REQUIREMENT:
Set down exactly, please, each line from the one containing "Build this scene" through the one containing "S.view_settings.gamma = 1;", both lines included, and no other line.

====== RECORDS SHOWN ======

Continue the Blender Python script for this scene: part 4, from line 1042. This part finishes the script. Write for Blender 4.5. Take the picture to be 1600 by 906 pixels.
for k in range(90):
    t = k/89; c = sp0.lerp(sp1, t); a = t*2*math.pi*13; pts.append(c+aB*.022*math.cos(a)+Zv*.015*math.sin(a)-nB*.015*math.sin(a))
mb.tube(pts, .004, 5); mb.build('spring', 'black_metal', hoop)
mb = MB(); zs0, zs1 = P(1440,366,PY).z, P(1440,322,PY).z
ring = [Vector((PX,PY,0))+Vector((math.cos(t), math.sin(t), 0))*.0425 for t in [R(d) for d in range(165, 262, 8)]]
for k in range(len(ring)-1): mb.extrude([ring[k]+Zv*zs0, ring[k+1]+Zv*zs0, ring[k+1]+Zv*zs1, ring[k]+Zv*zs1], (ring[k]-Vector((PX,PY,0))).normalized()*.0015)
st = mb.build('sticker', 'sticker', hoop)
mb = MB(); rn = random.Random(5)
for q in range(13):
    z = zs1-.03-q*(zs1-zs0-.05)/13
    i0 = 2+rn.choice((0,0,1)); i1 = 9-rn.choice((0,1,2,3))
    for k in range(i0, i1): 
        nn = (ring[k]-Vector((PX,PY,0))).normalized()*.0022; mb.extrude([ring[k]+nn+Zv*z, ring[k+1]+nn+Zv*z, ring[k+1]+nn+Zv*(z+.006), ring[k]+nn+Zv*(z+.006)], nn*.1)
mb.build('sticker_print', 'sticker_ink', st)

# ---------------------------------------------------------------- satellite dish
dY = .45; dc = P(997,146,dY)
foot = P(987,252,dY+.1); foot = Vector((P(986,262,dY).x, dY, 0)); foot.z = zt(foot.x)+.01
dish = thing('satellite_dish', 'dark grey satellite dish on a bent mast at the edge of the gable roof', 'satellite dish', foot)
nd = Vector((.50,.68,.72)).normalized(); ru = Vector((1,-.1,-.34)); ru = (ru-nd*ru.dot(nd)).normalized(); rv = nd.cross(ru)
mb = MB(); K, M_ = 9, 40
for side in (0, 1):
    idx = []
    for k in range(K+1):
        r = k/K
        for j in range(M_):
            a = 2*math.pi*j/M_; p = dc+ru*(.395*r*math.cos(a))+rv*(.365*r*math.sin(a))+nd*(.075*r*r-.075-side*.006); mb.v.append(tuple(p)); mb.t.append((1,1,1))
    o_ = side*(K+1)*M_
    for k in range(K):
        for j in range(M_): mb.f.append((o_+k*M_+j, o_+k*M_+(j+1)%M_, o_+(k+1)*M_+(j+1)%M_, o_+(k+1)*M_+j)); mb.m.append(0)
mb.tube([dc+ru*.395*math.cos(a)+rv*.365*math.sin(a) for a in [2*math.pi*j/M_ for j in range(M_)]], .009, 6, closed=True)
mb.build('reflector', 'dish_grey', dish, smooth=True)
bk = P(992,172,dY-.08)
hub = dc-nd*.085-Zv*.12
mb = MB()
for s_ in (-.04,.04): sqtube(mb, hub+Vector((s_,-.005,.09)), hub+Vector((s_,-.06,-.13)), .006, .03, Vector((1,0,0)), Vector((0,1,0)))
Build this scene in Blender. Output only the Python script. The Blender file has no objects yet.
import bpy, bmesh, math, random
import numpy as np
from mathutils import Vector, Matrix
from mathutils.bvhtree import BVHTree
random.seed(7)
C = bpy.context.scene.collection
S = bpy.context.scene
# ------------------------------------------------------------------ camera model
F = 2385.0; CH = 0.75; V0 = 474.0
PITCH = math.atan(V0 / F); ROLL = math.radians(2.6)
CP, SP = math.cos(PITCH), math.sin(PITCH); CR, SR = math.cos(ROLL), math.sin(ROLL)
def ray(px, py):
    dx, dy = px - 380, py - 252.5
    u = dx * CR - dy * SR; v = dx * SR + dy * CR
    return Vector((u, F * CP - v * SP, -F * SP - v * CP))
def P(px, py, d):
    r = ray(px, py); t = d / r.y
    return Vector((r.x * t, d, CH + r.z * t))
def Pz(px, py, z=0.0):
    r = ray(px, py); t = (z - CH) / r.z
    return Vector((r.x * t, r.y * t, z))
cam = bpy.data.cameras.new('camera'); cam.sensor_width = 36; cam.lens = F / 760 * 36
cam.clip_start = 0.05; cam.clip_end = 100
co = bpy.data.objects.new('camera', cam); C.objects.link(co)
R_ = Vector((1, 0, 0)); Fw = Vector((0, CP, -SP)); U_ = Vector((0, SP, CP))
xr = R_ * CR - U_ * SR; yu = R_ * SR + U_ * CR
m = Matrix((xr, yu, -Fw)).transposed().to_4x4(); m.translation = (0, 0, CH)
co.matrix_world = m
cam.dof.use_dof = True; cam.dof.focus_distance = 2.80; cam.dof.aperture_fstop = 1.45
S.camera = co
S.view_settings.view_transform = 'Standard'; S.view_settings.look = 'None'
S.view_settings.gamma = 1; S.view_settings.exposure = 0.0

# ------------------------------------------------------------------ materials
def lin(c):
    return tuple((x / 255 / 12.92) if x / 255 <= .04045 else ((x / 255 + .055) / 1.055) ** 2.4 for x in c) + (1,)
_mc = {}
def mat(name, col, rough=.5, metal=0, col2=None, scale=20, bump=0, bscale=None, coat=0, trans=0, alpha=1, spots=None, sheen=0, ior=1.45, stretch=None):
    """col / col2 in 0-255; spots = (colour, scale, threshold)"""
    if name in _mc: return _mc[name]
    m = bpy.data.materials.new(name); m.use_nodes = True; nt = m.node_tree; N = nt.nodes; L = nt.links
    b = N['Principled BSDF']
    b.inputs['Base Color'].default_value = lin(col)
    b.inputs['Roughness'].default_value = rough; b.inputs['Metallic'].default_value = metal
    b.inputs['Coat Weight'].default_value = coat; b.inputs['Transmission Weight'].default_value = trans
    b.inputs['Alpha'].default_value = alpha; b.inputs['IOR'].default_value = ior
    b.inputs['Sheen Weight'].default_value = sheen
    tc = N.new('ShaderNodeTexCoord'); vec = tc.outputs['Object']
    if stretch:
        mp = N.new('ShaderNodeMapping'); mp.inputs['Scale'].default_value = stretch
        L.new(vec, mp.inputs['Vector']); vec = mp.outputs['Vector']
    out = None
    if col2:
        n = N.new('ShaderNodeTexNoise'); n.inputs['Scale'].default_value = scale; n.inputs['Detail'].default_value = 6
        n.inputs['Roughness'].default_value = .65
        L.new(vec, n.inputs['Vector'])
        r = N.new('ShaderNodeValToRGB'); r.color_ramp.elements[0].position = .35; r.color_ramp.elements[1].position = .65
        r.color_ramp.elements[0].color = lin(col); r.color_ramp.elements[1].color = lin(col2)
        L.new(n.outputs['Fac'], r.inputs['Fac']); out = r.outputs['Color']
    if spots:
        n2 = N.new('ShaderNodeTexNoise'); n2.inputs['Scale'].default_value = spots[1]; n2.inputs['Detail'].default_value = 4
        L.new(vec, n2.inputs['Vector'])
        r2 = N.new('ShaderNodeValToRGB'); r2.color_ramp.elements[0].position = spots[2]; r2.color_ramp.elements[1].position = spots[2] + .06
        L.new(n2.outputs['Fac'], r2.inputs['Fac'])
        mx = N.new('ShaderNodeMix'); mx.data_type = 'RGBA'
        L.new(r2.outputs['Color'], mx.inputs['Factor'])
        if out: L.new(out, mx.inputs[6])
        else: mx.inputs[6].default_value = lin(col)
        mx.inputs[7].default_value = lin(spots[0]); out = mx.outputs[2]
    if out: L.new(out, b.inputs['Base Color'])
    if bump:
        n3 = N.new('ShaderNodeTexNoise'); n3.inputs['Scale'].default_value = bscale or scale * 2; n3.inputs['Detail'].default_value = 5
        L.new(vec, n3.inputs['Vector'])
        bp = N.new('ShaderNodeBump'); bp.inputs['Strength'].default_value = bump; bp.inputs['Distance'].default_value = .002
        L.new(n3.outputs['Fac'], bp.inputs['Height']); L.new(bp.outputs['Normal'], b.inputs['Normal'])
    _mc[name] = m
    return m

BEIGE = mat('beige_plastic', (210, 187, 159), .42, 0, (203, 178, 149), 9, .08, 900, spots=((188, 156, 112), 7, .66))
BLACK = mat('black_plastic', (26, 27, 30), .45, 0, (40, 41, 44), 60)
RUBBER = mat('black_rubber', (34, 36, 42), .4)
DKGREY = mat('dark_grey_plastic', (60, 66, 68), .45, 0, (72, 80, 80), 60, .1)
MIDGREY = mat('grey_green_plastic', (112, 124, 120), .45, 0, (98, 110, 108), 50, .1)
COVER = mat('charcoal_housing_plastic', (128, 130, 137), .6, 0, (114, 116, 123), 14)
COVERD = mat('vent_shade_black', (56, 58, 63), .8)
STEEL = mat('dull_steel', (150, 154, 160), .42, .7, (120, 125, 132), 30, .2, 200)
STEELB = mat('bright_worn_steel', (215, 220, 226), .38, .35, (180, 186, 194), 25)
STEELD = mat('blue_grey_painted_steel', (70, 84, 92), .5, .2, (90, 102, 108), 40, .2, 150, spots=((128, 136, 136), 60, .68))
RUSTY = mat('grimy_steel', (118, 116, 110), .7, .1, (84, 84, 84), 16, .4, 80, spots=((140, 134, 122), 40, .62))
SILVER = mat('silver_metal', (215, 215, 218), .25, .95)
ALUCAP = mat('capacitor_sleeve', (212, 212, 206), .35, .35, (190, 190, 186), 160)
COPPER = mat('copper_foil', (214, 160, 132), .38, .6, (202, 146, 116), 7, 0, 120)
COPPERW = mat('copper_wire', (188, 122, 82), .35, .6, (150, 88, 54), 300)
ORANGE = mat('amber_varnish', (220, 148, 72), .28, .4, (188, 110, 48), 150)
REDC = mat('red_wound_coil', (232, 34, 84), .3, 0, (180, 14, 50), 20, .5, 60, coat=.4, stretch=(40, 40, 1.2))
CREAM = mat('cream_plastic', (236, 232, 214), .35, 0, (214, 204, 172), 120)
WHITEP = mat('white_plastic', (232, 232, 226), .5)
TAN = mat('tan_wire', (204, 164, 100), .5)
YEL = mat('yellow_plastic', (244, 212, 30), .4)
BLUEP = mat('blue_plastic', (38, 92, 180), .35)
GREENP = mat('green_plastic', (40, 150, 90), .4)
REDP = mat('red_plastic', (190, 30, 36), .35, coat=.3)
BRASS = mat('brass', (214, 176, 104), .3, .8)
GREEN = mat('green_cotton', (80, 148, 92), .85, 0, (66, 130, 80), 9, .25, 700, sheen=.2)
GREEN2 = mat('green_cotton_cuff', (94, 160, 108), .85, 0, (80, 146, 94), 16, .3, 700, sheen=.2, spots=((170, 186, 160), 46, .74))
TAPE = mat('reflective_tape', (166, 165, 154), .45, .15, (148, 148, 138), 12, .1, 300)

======

CORRECT ANSWER:
Build this scene in Blender. Output only the Python script. The Blender file has no objects yet.
import bpy, bmesh, math, random
import numpy as np
from mathutils import Vector, Matrix
from mathutils.bvhtree import BVHTree
random.seed(7)
C = bpy.context.scene.collection
S = bpy.context.scene
# ------------------------------------------------------------------ camera model
F = 2385.0; CH = 0.75; V0 = 474.0
PITCH = math.atan(V0 / F); ROLL = math.radians(2.6)
CP, SP = math.cos(PITCH), math.sin(PITCH); CR, SR = math.cos(ROLL), math.sin(ROLL)
def ray(px, py):
    dx, dy = px - 380, py - 252.5
    u = dx * CR - dy * SR; v = dx * SR + dy * CR
    return Vector((u, F * CP - v * SP, -F * SP - v * CP))
def P(px, py, d):
    r = ray(px, py); t = d / r.y
    return Vector((r.x * t, d, CH + r.z * t))
def Pz(px, py, z=0.0):
    r = ray(px, py); t = (z - CH) / r.z
    return Vector((r.x * t, r.y * t, z))
cam = bpy.data.cameras.new('camera'); cam.sensor_width = 36; cam.lens = F / 760 * 36
cam.clip_start = 0.05; cam.clip_end = 100
co = bpy.data.objects.new('camera', cam); C.objects.link(co)
R_ = Vector((1, 0, 0)); Fw = Vector((0, CP, -SP)); U_ = Vector((0, SP, CP))
xr = R_ * CR - U_ * SR; yu = R_ * SR + U_ * CR
m = Matrix((xr, yu, -Fw)).transposed().to_4x4(); m.translation = (0, 0, CH)
co.matrix_world = m
cam.dof.use_dof = True; cam.dof.focus_distance = 2.80; cam.dof.aperture_fstop = 1.45
S.camera = co
S.view_settings.view_transform = 'Standard'; S.view_settings.look = 'None'
S.view_settings.gamma = 1; S.view_settings.exposure = 0.0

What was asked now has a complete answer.